Algonquin (center) and Winooski (left) at the start of the race
Caption: Algonquin pierside at the New York Navy Yard, Brooklyn, N.Y. circa April 1898. Note the 6-millimeter Colt machine gun mounted aft, the 13-star boat flag, and how the name is painted in white, with punctuation. Also note interested citizenry on the pier, along with a horse-drawn cart. Close investigation of the original print discloses how the figurehead of a bull (reflecting the tug’s original name, El Toro) is mounted above the pilot house. (U.S. Navy Bureau of Ships Photograph 19-N-14971, National Archives and Records Administration, Still Pictures Branch, College Park, Md.)

A native American tribe that inhabited the Ottawa River valley.

I

(Tug: displacement 187; length 90'0"; beam 19'0"; draft 8'5"; speed 10 knots; complement 12; armament 1 6-pounder, 1 Colt 6-millimeter machine gun)

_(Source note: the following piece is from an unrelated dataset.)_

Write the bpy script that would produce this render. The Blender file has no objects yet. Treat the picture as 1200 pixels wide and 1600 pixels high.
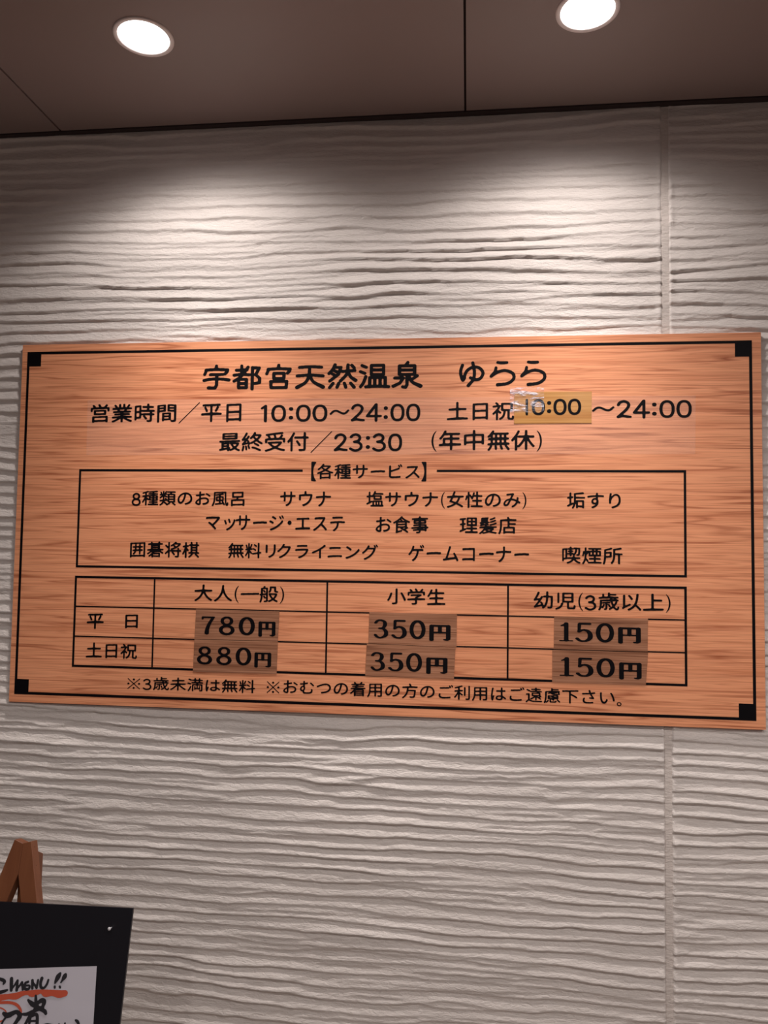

El Toro, an iron-hulled tug completed in 1891 at Newport News, Va., by the Newport News Shipbuilding & Dry Dock Co., was acquired by the U.S. Navy on 26 March 1898 from the Southern Pacific Railroad Co., renamed Algonquin; and commissioned on 2 April 1898, Ens. Walter S. Crosley in command.

After being outfitted at the New York Navy Yard, Algonquin reported for duty with the North Atlantic Squadron at its base at Key West, Fla., on 13 April. On 15 June 1898, she was renamed Accomac. The vessel served at Key West through the end of the year. In January 1899, she was reassigned to the forces supporting the occupation of Cuba and operated from Havana.

Between late 1900 and December of 1911 Accomac successively served as a yard tug at Port Royal, S.C.; Key West, Fla.; and Pensacola, Fla. On 4 December 1911, she arrived at the Boston (Mass.) Navy Yard where she spent the remainder of her active career.  She was renamed Nottoway on 1 August 1918 in General Order No. 408, and on 17 July 1920, when the Navy adopted the alphanumeric system of hull designations, she was classified as a district tug, YT 18.

On 5 October 1942, her name was cancelled, and she became simply YT 18. On 15 May 1944, she was redesignated as a little harbor tug, YTL 18. Placed out of service at Boston on 3 April 1946, YTL 18 was stricken from the Navy List on 17 April 1946, and sold on 15 October 1946  to Mr. Arthur M. Hall, of Boston, Mass.